Friday, November 17, 2006

Justice Dept. Argues No Habeas Rights for Non-Citizen "Enemy Combatants"

In one of the first cases to test the limits of the "Military Commissions Act", which was passed last month, the Justice Department is arguing that Ali Saleh Kahlah al-Marri, a legal U.S. resident and citizen of Qatar, who has been in a South Carolina military brig since 2003 accused of being an Al Queda sleeper agent, no longer possesses the right to contest his detention through a writ of habeas corpus.

As the Washington Post puts it, "Critics of U.S. detention policies warned yesterday that a brief legal document filed by the Justice Department this week raises the possibility that any of the millions of immigrants living in the United States could be subject to indefinite detention if they are accused of ties to terrorist groups."

As the article states:

"In a six-page motion filed in the U.S. Court of Appeals for the 4th Circuit in Richmond, Justice Department lawyers argue that an anti-terrorism law approved by Congress last month allows the government to detain any foreign national declared to be an enemy combatant, even if he is arrested and imprisoned inside the United States."
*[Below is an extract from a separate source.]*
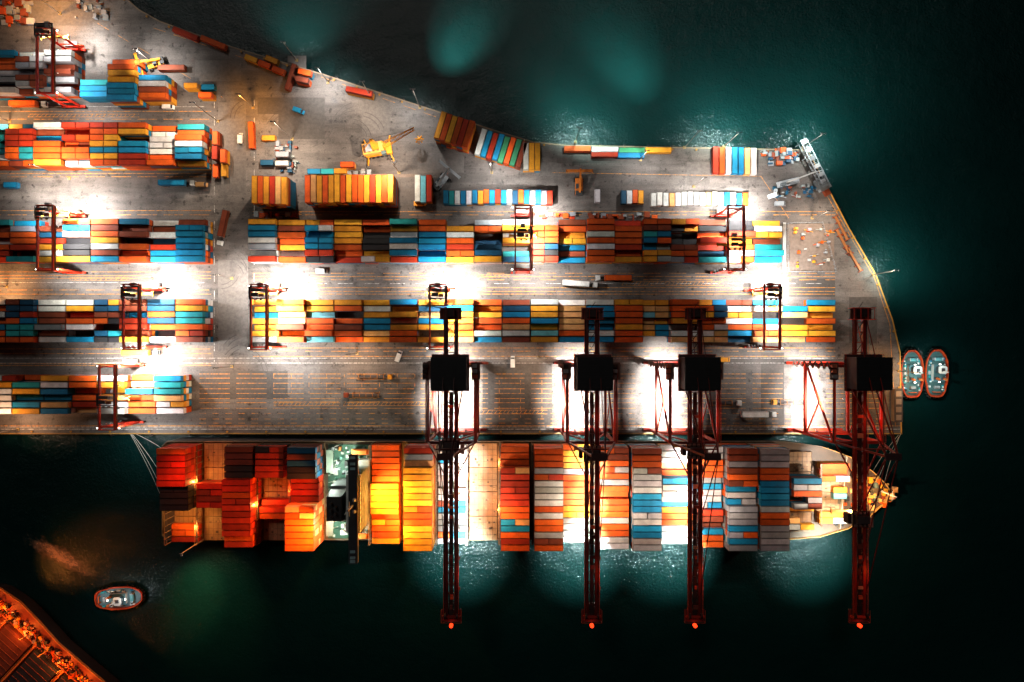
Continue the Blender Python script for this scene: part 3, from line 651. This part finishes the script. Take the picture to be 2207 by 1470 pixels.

This isn't really news, but the interesting aspect of Al-Marri's case is that, unlike most of those currently held in Gitmo, he was not captured on foreign soil, but was apprehended in the U.S., which according to Robert Chesney, a specialist in national security law at Wake Forest University gives him a "much stronger constitutional argument."

As the article concludes,

"Douglas Kmiec, a Pepperdine University law professor who was a Justice Department official during the Ronald Reagan and George H.W. Bush administrations, said the Justice brief signals that this administration believes Congress has given it clear authority to declare foreign nationals as enemy combatants, wherever they are captured.

"It not only opens up the universe of people who may be subjected to these specialized procedures, but it does it emphatically with Congress's approval," Kmiec said. "It remains to be seen whether that changes the judicial dynamic."